A Utah teenager arrested last year in a plot to blow up his high school was eliminated in the race Tuesday for mayor of a small Utah city.

Results released by officials Tuesday evening showed 18-year-old Joshua Kyler Hoggan received less than 5 percent of the vote in the primary, preventing him from moving on as a general election candidate on the ballot in the Roy, Utah, mayoral race.

The current mayor, Joe Ritchie, and Councilman Willard Cragun were the top vote-getters and move on to face-off in the Nov. 5 general election.

Hoggan pleaded guilty in 2012 to possession of a weapon of mass destruction and spent six months in juvenile detention. Police said that Hoggan, then 16, and an older classmate at Roy High School spent months plotting an attack inspired by the 1999 shootings at a high school in Columbine, Colorado.

Their plan included a detailed plot, school blueprints and a plan to fly away after the bombing, said investigators who never found a bomb.

A classmate tipped authorities to the plot after receiving text messages from Hoggan, who bragged that he planned to steal a plane from a nearby airport. The boy had logged hundreds of hours on a flight simulator program to prepare. His classmate, Dallin Morgan, pleaded guilty to criminal mischief and was given a 105-day jail sentence.

Hoggan said he recognized what he did was wrong, and he was rehabilitated and prepared to lead the city of about 37,000 people north of Salt Lake City. He insisted he never had any intent to bomb the school.

"People should trust me because I have proven one thing: That I am human," Hoggan said in an email before the election to The Associated Press. "I have made mistakes, just like the rest of us.
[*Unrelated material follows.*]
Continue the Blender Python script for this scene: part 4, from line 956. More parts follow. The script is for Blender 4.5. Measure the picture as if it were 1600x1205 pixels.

We've all made mistakes in our pasts, and I am no exception."

He faced off in Tuesday's primary against Ritchie and Cragun. Most considered Hoggan a long shot to get through the nonpartisan primary, in which voters chose two candidates from a pool of three to advance to the general election. Ritchie has been mayor for eight years and Cragun a councilman for six years.

Ritchie, mayor since 2006, said Hoggan had every right to be on the ballot but he questioned his motives and whether he's truly rehabilitated. He said many in Roy are still shaken by Hoggan's bombing plan and are perplexed why he's in the race.

"I'm not so sure how sincere he is," said Ritchie, who has never met Hoggan. "I think he's in it for the notoriety."

Hoggan has just completed his first semester at Weber State University in Ogden, where he is studying political science with hopes to have a career in the political realm.

Hoggan said he was misguided in high school. His meeting with the Columbine principal was for research for an article about school security for his high school newspaper, he said. Roy High School officials knew about the meeting prior to him traveling to Colorado, he said.

He didn't seek out the attention that has come with his bid for mayor, he said, but seized the opportunity to let residents get to know him better.

"I think that, if nothing else, the citizens of Roy City used a valuable opportunity to have their concerns addressed," Hoggan wrote in the email.